Gregor Kemper answered a related question with a technique that can be used to answer this one affirmatively in the case that $g$ has finite order. If $g$ does not have finite order and we drop the integrality assumption, the answer is negative.
If $g$'s restriction to $B$ has finite order, then its action on $B$ is linearizable.
Proof: Note that $B$ is connected (i.e., its degree 0 component is just $k$) since $A$ is. Let $I$ be $B$'s positively-graded ideal. By the graded Nakayama lemma, any set of homogeneous elements of $I$ that generate the $k$-vector space $I/I^2$ will also generate $I$ as an ideal in $B$. By a standard induction argument, any homogeneous ideal generators for $I\triangleleft B$ are actually algebra generators for $B$. (To express an arbitrary homogeneous element $f$ in $B$, which without loss of generality can be taken to have positive degree since $B$ is connected, as a polynomial in these generators, express it first as a linear combination of them with coefficients in $B$. This is possible since $f$ has positive degree, and is therefore in $I$, and $I$ is an ideal. Since $B$ is graded, this linear relation can be taken to be homogeneous just by discarding all terms of degree different than $f$. But then the coefficients are all homogeneous of lower degree, so apply the induction hypothesis.) Since $B$ is presumed to be a polynomial algebra, $\dim_k I/I^2 = \dim_{\text{Krull}}B$. Thus any homogeneous lifts to $I$ of a $k$-basis for $I/I^2$ will automatically be polynomial-algebra generators for $B$.

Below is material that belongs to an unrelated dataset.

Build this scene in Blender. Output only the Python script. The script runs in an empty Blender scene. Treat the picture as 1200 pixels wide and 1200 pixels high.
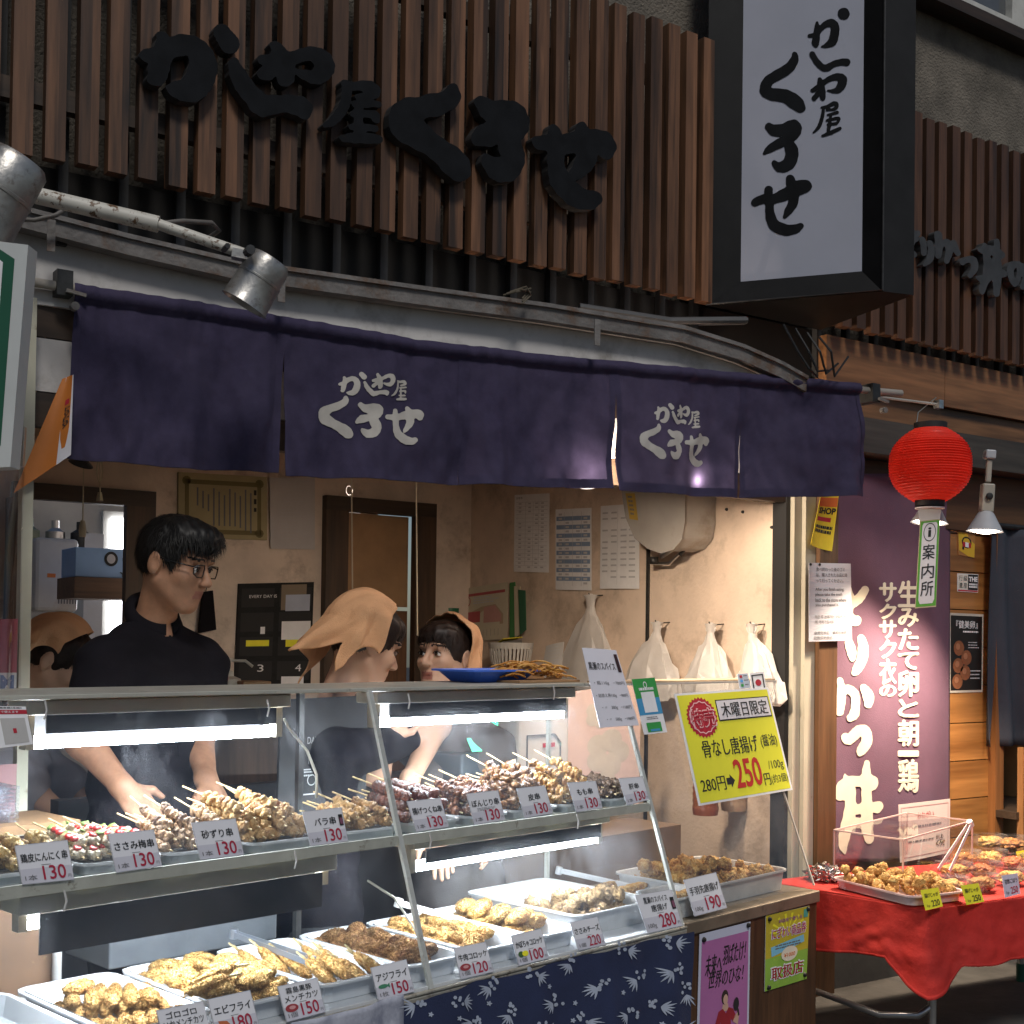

Since $g$ acts as a graded automorphism on $B$, it preserves $I$. Therefore, it also preserves $I^2$. Since $k$ is of characteristic zero and $g$ has finite order, we have access to Maschke's theorem, which asserts that $I^2$ has a $g$-invariant complement $V$ in $I$. Because the action of $g$ on $B$ respects the grading, and $I$ and therefore $I^2$ are graded ideals, $V$ is even a graded vector space, i.e., it is the direct sum of its intersections with the graded components of $B$. (Indeed, for any $d\in\mathbb{N}$, we can apply Maschke's theorem in $I\cap B_d$ to find a $g$-invariant complement $V_d$ for $I^2\cap B_d$, and then take $V=\bigoplus V_d$.) Therefore, it has a homogeneous basis $\mathcal{B}$. Because $I=I^2\oplus V$, this basis descends to a basis of $I/I^2$. By the work in the previous paragraph, $\mathcal{B}$ is a set of polynomial algebra generators for $B$, so $V$ is the desired subspace.
Remark: This argument actually also works if $k$ has positive characteristic, as long as the order of $g$'s action on $B$ is not divisible by the characteristic. The argument also makes no use of the assumption that $A$ is integral over $B$, although if we know integrality, then we know that $\dim_{\text{Krull}}B = n$, so we know what to expect for the dimension of $I/I^2$.
If $g$'s restriction to $B$ has infinite order, and we drop the hypothesis that $A$ is integral over $B$, then $g$'s action on $B$ may not be linearizable.
Let $A=\mathbb{C}[x,y]$ and let $B=\mathbb{C}[x,xy]$. Let $g$ act on $A$ by $x\mapsto x$, $y\mapsto x+y$. Then $gB\subset B$ since $xy\mapsto x^2+xy\in B$, and $B\subset gB$ since $xy\in \mathbb{C}[x,x^2+xy]=gB$. Thus $B$ is fixed setwise by $G$. But $B$ is algebra-generated in distinct degrees and $g|_B$ does not act diagonally on the generators, so it is not linearizable.
The previous argument fails in this situation because the conclusion of Maschke's theorem fails: while $I^2$ is still a $g$-invariant subspace of $I$, it does not have a $g$-invariant complement.
But note that in this situation, $A$ is not integral over $B$, as $y$ is not integral over $B$.
I do not know if there is an example of infinite order $g$ and $A/B$ integral in which $g|_B$ is not linearizable.